Soviet submarines -- not so fearsome as first thought
| Bonn
The Soviet Alpha-class submarine dives deeper and swims faster than any American sub. Should the alarm bells be ringing?
Yes, thought a number of US editorial writers when the Defense Department released the sensational information two years ago.
No, says Ian Bellany, director of the Center for the Study of Arms Control and International Security at the University of Lancaster in Britain. The Alpha is so noisy that it's easy prey to America's far superior anti-submarine warfare (ASW), says Bellany in the January-February issue of ''Survival,'' the magazine of the International Institute for Strategic Studies. And for reasons of manning and maintenance only 2 out of 5 Alphas are operational at any one time.

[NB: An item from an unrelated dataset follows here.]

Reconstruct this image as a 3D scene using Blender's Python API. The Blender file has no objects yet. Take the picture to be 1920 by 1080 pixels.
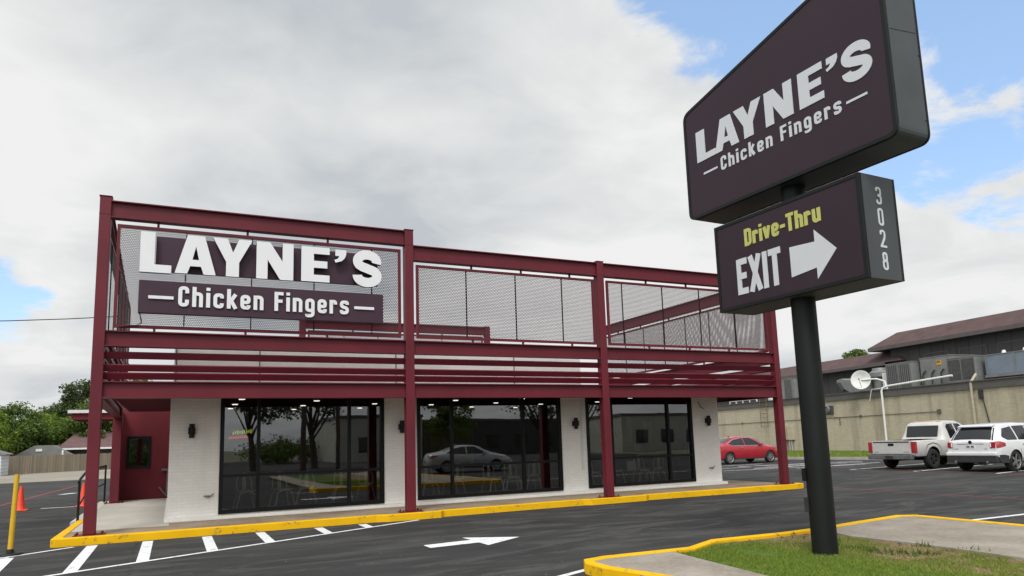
import bpy, bmesh, math, random
from mathutils import Vector, Matrix, noise
R=math.radians
sc=bpy.context.scene
COL=sc.collection

# ------------------------------------------------------------------ camera
cam_d=bpy.data.cameras.new('camera'); cam=bpy.data.objects.new('camera',cam_d); COL.objects.link(cam)
FW=Vector((0.4284,0.8929,0.1393)).normalized()
RT=Vector((0.903,-0.428,-0.0304)); RT=(RT-RT.dot(FW)*FW).normalized(); UP=RT.cross(FW)
m=Matrix((RT,UP,-FW)).transposed().to_4x4(); m.translation=Vector((0,0,1.6)); cam.matrix_world=m
cam_d.sensor_width=36; cam_d.lens=1325.87/1920*36; cam_d.shift_y=100/1920; cam_d.clip_end=3000; cam_d.clip_start=.05
sc.camera=cam
# ------------------------------------------------------------------ world
W=bpy.data.worlds.new('World'); sc.world=W; W.use_nodes=True
nt=W.node_tree; N=nt.nodes; Lk=nt.links
for n_ in list(N): N.remove(n_)
def nd(t,**k):
    n_=N.new(t)
    for a,b in k.items(): setattr(n_,a,b)
    return n_
def wm(op,a,b=None,c=None):
    n_=nd('ShaderNodeMath',operation=op)
    for i,v in enumerate((a,b,c)):
        if v is None: continue
        if isinstance(v,(int,float)): n_.inputs[i].default_value=v
        else: Lk.new(v,n_.inputs[i])
    return n_.outputs[0]
SUN_EL,SUN_AZ=R(52),R(215)
sky=nd('ShaderNodeTexSky',sky_type='NISHITA',sun_disc=False,sun_elevation=SUN_EL,sun_rotation=SUN_AZ,air_density=1.0,dust_density=.6,ozone_density=1.5)
tc=nd('ShaderNodeTexCoord'); sep=nd('ShaderNodeSeparateXYZ'); Lk.new(tc.outputs['Generated'],sep.inputs[0])
den=wm('ADD',wm('MAXIMUM',sep.outputs[2],0.0),.22)
cx=wm('DIVIDE',sep.outputs[0],den); cy=wm('DIVIDE',sep.outputs[1],den)
cv=nd('ShaderNodeCombineXYZ'); Lk.new(cx,cv.inputs[0]); Lk.new(cy,cv.inputs[1])
def wn(scale,detail,rough,off,dist=0.0,vec=None):
    mp=nd('ShaderNodeMapping'); mp.inputs['Location'].default_value=off; Lk.new(vec or cv.outputs[0],mp.inputs[0])
    n_=nd('ShaderNodeTexNoise'); n_.inputs['Scale'].default_value=scale; n_.inputs['Detail'].default_value=detail
    n_.inputs['Roughness'].default_value=rough; n_.inputs['Distortion'].default_value=dist; Lk.new(mp.outputs[0],n_.inputs['Vector']); return n_.outputs[0]
# clear patches of blue between the clouds (directions)
blobs=[((.575,.615,.535),.13),((.64,.575,.505),.13),((.72,.50,.48),.10),((.80,.44,.41),.15),((.83,.46,.31),.13),((.77,.52,.33),.07),((-.19,.965,.18),.07),((.86,.40,.33),.12),((.75,.46,.5),.12)]
bs=None
for d_,rad in blobs:
    vd=nd('ShaderNodeVectorMath',operation='DISTANCE'); Lk.new(tc.outputs['Generated'],vd.inputs[0]); vd.inputs[1].default_value=Vector(d_).normalized()
    v=wm('MAXIMUM',wm('SUBTRACT',1.0,wm('DIVIDE',vd.outputs['Value'],rad)),0.0)
    bs=v if bs is None else wm('MAXIMUM',bs,v)
cn=wn(3.2,9,.62,(3.1,1.2,0),.3)
blue=wm('ADD',bs,wm('MULTIPLY',wm('MULTIPLY',wm('SUBTRACT',cn,.5),2.6),wm('MINIMUM',wm('MULTIPLY',bs,3.5),1.0)))
mr=nd('ShaderNodeMapRange',interpolation_type='SMOOTHSTEP'); Lk.new(blue,mr.inputs[0]); mr.inputs[1].default_value=.22; mr.inputs[2].default_value=.62
zero=wm('GREATER_THAN',bs,0.001); bfac=wm('MULTIPLY',mr.outputs[0],zero)
big=wn(.75,5,.5,(.4,2.3,0),.4); fine=wn(2.6,8,.55,(7,3,0),.5)
tone=wm('ADD',wm('MULTIPLY',big,.62),wm('MULTIPLY',fine,.38))
for d_,rad,amp in (((.50,.70,.43),.42,.085),((-.16,.95,.27),.25,.07),((.14,.87,.47),.40,-.10),((.80,.50,.12),.3,.05),((-.15,.87,.47),.22,.04)):
    vd=nd('ShaderNodeVectorMath',operation='DISTANCE'); Lk.new(tc.outputs['Generated'],vd.inputs[0]); vd.inputs[1].default_value=Vector(d_).normalized()
    q_=wm('MAXIMUM',wm('SUBTRACT',1.0,wm('DIVIDE',vd.outputs['Value'],rad)),0.0); tone=wm('ADD',tone,wm('MULTIPLY',wm('MULTIPLY',q_,wm('SUBTRACT',2.0,q_)),amp))
cr=nd('ShaderNodeValToRGB'); Lk.new(tone,cr.inputs[0])
cr.color_ramp.elements[0].position=.38; cr.color_ramp.elements[0].color=(.435,.465,.495,1)
cr.color_ramp.elements[1].position=.60; cr.color_ramp.elements[1].color=(.715,.72,.715,1)
e_=cr.color_ramp.elements.new(.48); e_.color=(.575,.592,.60,1)
bgs=nd('ShaderNodeBackground'); Lk.new(sky.outputs[0],bgs.inputs[0]); bgs.inputs[1].default_value=.10
addb=nd('ShaderNodeBackground'); addb.inputs[0].default_value=(.34,.50,.74,1); addb.inputs[1].default_value=.52
adds=nd('ShaderNodeAddShader'); Lk.new(bgs.outputs[0],adds.inputs[0]); Lk.new(addb.outputs[0],adds.inputs[1])
bgc=nd('ShaderNodeBackground'); Lk.new(cr.outputs[0],bgc.inputs[0]); gl=nd('ShaderNodeVectorMath',operation='DOT_PRODUCT'); Lk.new(tc.outputs['Generated'],gl.inputs[0]); gl.inputs[1].default_value=(math.sin(SUN_AZ)*math.cos(SUN_EL),math.cos(SUN_AZ)*math.cos(SUN_EL),math.sin(SUN_EL))
Lk.new(wm('ADD',1.0,wm('MULTIPLY',wm('POWER',wm('MAXIMUM',gl.outputs['Value'],0.0),4.0),2.4)),bgc.inputs[1])  # extra cloud glow around the sun, added behind the camera to light the facade
mx=nd('ShaderNodeMixShader'); Lk.new(bfac,mx.inputs[0]); Lk.new(bgc.outputs[0],mx.inputs[1]); Lk.new(adds.outputs[0],mx.inputs[2])
wo=nd('ShaderNodeOutputWorld'); Lk.new(mx.outputs[0],wo.inputs[0])
# ------------------------------------------------------------------ sun
sl=bpy.data.lights.new('sun','SUN'); sl.energy=1.5; sl.angle=R(16); sl.color=(1,.965,.91)
so=bpy.data.objects.new('sun',sl); COL.objects.link(so)
sd=Vector((math.sin(SUN_AZ)*math.cos(SUN_EL),math.cos(SUN_AZ)*math.cos(SUN_EL),math.sin(SUN_EL)))
so.rotation_euler=sd.to_track_quat('Z','Y').to_euler(); so.location=(0,-20,40)
sc.view_settings.view_transform='Standard'; sc.view_settings.look='None'; sc.view_settings.exposure=.28; sc.view_settings.gamma=1

# ------------------------------------------------------------------ materials
class M:
    def __init__(s,name):
        s.m=bpy.data.materials.new(name); s.m.use_nodes=True; s.t=s.m.node_tree
        s.b=s.t.nodes['Principled BSDF']; s.out=s.t.nodes['Material Output']
    def n(s,t,**k):
        x=s.t.nodes.new(t)
        for a,b in k.items(): setattr(x,a,b)
        return x
    def l(s,a,b): s.t.links.new(a,b)
    def math(s,op,a,b=None,c=None):
        x=s.n('ShaderNodeMath',operation=op)
        for i,v in enumerate((a,b,c)):
            if v is None: continue
            if isinstance(v,(int,float)): x.inputs[i].default_value=v
            else: s.l(v,x.inputs[i])
        return x.outputs[0]
    def coord(s,scale=(1,1,1),rot=(0,0,0)):
        t=s.n('ShaderNodeTexCoord'); g=s.n('ShaderNodeNewGeometry'); mp=s.n('ShaderNodeMapping')
        mp.inputs['Scale'].default_value=scale; mp.inputs['Rotation'].default_value=rot
        s.l(g.outputs['Position'] if s.world else t.outputs['Object'],mp.inputs[0]); return mp.outputs[0]
    world=False
    def noise(s,scale,detail=6,rough=.6,vec=None,dist=0.):
        x=s.n('ShaderNodeTexNoise'); x.inputs['Scale'].default_value=scale; x.inputs['Detail'].default_value=detail
        x.inputs['Roughness'].default_value=rough; x.inputs['Distortion'].default_value=dist
        s.l(vec or s.coord(),x.inputs['Vector']); return x.outputs[0]
    def ramp(s,fac,stops):
        x=s.n('ShaderNodeValToRGB'); s.l(fac,x.inputs[0]); e=x.color_ramp.elements
        while len(e)<len(stops): e.new(.5)
        for i,(p_,c_) in enumerate(stops):
            e[i].position=p_; e[i].color=tuple(c_)+(1,) if not isinstance(c_,(int,float)) else (c_,c_,c_,1)
        return x.outputs[0]
    def mix(s,f,a,b,mode='MIX'):
        x=s.n('ShaderNodeMix',data_type='RGBA',blend_type=mode)
        for i,v in ((0,f),(6,a),(7,b)):
            if isinstance(v,(int,float)): x.inputs[i].default_value=v
            elif isinstance(v,tuple): x.inputs[i].default_value=v+(1,)
            else: s.l(v,x.inputs[i])
        return x.outputs[2]
    def base(s,v):
        if isinstance(v,tuple): s.b.inputs['Base Color'].default_value=v+(1,)
        else: s.l(v,s.b.inputs['Base Color'])
    def bump(s,h,strength=.3,dist=.01):
        x=s.n('ShaderNodeBump'); x.inputs['Strength'].default_value=strength; x.inputs['Distance'].default_value=dist
        s.l(h,x.inputs['Height']); s.l(x.outputs[0],s.b.inputs['Normal'])
    def set(s,**k):
        for a,b in k.items():
            a={'rough':'Roughness','metal':'Metallic','coat':'Coat Weight','spec':'Specular IOR Level','coatr':'Coat Roughness'}[a]
            if isinstance(b,(int,float)): s.b.inputs[a].default_value=b
            else: s.l(b,s.b.inputs[a])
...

Bellany does not address, however, one of the main Western concerns about Soviet submarine capability. This is the ability of Soviet missile submarines to sit in the Soviet sanctuary of the Barents Sea and threaten targets in the US.
Conceptually, Bellany borrows the 19th-century English journalist Walter Bagehot's distinction between the ''dignified'' and ''efficient'' parts of government. The crown, Bagehot said, is ''dignified,'' the civil service ''efficient.''
Bellany draws the analogy for the Soviet Navy that surface ships are ''dignified'' -- ''generally impressive and even useful in a fight with second-class opponents.'' Submarines are ''efficient'' -- ''what will actually be needed against first-class opposition.''
Bellany also calls NATO surface navies ''dignified,'' on the presumption that in a nuclear war (or even a precision-guided nonnuclear war) surface vessels ''would not last five minutes.'' Nonetheless, some Western surface ships -- some aircraft carriers, for example -- have a dual role as platforms for the US's most ''efficient'' naval component, ASW.
The Soviet Union has no such flexibility, Bellany suggests. Yet between 1965 and 1980 Moscow let its ''efficient'' fleet of submarines decline by 30 percent, while building up its less useful prestigious surface fleet by 25 percent. The Soviet proportion of submarines to major surface vessels has dropped from 60:40 to 47:53.
Moreover, Mr. Bellany sees a disadvantageous proportion between the Soviet diesel and nuclear submarines. Moscow has been much slower than Washington in shifting from diesel to nuclear propulsion (75 percent of Soviet attack subs in 1980 were still diesel powered, as against 10 percent of American attack subs). This is so even though diesel subs cannot hope to tail the much faster nuclear subs.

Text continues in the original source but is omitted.